Calvin Trillin, one of my favorite authors, has a witty view of life to simultaneously lift my spirits while connecting me to his cynical view. Having related to Tepper in Tepper Isn’t Going Out and laughed through his Travels with Alice as well as innumerable articles in The New Yorker, I had avoided his love letter to his dead wife, Alice, until one of my book clubs picked “About Alice” for a discussion. The shorter version appeared in The New Yorker, published in 2006 – Alice, Off the Page.
In an interview for the New York Times By the Book, Trillan cites “About Alice,” the book he wrote about his wife who died in 2001, waiting for a heart transplant, as his most personally meaningful. He also listed books that have “broken through {his} resistance to the magical,” with, not surprisingly, another famous humorist’s book in the collection of his favorites (mine too) – Alan Bennett’s The Uncommon Reader.
The New York Times offered a review of “About Alice” in 2007 – Scenes from a Marriage.
Peter Stevenson writes:
“This book can be seen as a worthy companion piece to other powerful accounts of spousal grief published in the last decade: Joan Didion’s tale of John Gregory Dunne’s fatal heart attack, John Bayley’s memoir of Iris Murdoch’s decline from Alzheimer’s and Donald Hall’s narration of Jane Kenyon’s death from leukemia.”

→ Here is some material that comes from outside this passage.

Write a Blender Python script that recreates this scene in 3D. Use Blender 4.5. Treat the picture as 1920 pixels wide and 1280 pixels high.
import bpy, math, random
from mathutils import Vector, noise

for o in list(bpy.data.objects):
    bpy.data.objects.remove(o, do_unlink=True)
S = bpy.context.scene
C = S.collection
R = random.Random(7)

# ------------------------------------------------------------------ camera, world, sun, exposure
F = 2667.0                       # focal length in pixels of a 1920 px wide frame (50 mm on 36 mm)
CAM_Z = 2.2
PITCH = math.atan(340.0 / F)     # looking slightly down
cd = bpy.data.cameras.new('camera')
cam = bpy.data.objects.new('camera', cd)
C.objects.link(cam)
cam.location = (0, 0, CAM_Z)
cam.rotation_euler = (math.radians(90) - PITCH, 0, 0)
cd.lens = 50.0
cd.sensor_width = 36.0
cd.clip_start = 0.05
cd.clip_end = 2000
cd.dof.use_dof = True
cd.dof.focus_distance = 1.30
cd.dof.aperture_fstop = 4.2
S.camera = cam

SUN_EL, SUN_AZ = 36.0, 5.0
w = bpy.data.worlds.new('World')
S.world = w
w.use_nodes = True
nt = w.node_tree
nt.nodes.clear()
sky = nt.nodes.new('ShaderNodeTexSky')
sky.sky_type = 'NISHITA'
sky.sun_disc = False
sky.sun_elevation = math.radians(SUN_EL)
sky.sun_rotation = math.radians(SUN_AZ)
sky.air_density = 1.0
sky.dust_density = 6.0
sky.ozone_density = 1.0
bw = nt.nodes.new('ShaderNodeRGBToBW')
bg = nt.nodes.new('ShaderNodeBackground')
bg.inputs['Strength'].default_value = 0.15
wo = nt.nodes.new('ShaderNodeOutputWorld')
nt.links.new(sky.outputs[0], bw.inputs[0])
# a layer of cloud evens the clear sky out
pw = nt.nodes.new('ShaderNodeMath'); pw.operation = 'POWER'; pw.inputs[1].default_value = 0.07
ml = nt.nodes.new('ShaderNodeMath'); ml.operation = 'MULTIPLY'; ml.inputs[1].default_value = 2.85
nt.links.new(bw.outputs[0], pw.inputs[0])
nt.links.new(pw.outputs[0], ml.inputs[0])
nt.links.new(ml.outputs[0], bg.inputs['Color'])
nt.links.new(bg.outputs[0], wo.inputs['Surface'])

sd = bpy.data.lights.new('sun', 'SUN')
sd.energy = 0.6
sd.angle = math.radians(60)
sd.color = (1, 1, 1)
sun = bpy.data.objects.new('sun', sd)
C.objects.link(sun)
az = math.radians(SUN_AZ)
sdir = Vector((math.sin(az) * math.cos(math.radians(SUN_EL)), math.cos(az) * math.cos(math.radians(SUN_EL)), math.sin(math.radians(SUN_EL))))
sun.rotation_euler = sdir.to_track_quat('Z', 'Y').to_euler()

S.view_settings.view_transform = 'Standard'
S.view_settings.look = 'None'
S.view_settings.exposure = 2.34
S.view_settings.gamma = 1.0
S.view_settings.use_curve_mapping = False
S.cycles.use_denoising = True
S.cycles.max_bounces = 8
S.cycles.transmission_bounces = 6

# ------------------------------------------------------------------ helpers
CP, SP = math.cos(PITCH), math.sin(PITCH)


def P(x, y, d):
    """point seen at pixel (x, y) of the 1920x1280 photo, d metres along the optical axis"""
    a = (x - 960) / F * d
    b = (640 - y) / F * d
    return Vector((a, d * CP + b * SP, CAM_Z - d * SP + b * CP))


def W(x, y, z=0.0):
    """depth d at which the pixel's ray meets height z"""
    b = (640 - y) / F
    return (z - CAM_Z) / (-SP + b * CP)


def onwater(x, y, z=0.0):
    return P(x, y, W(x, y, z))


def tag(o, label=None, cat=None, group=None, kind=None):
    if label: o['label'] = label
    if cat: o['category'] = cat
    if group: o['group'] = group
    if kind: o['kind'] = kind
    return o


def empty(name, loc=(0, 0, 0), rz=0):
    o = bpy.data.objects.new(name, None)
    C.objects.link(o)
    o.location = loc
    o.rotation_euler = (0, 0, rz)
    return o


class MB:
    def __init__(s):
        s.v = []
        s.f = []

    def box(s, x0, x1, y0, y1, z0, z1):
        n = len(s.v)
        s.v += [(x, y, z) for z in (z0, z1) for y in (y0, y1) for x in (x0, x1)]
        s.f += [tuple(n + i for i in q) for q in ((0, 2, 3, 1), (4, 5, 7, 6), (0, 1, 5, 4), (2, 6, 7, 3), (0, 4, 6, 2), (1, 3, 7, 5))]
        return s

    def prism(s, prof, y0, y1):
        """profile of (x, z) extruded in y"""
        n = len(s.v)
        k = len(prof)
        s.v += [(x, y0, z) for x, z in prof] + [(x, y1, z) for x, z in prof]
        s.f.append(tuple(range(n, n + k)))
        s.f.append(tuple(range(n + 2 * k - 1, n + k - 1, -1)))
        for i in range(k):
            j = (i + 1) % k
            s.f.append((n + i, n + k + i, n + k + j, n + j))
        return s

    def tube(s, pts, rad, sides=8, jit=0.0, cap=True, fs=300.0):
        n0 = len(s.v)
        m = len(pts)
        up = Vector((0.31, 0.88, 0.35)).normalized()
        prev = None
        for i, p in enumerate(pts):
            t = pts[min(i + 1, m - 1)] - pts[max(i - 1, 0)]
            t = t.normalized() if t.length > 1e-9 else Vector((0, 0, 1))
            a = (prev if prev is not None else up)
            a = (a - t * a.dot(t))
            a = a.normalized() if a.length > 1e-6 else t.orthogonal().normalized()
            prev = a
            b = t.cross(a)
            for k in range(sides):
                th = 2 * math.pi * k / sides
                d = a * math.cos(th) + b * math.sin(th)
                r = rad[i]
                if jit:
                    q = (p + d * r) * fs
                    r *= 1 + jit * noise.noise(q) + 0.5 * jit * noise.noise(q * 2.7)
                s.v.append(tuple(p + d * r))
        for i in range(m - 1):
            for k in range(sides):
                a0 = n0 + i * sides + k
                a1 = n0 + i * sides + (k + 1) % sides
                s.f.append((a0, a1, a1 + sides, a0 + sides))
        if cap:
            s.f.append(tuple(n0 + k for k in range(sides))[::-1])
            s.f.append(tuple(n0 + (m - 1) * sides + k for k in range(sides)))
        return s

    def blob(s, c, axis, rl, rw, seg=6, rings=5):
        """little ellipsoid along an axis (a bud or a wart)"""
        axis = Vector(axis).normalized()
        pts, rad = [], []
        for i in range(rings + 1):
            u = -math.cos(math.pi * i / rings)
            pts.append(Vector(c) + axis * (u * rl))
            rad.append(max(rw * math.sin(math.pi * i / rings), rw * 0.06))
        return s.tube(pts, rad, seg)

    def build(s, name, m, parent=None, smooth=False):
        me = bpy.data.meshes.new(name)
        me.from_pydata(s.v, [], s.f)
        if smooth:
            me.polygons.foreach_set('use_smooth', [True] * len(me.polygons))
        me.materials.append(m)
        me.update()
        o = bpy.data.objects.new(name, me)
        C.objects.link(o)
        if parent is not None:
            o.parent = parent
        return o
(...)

Since Alice’s death on September 11, 2001, Trillin has continued to write books and articles. The last one I laughed over was his candidate for the scariest word in the English language – upgrade. I could relate – maybe you can too?
“As the upgrades increase in frequency, I can imagine a future when, with the latest upgrade, I can’t find anything at all…With the upgrade to my smartphone, the podcasts I used to listen to are lost somewhere in the ether around West Virginia.”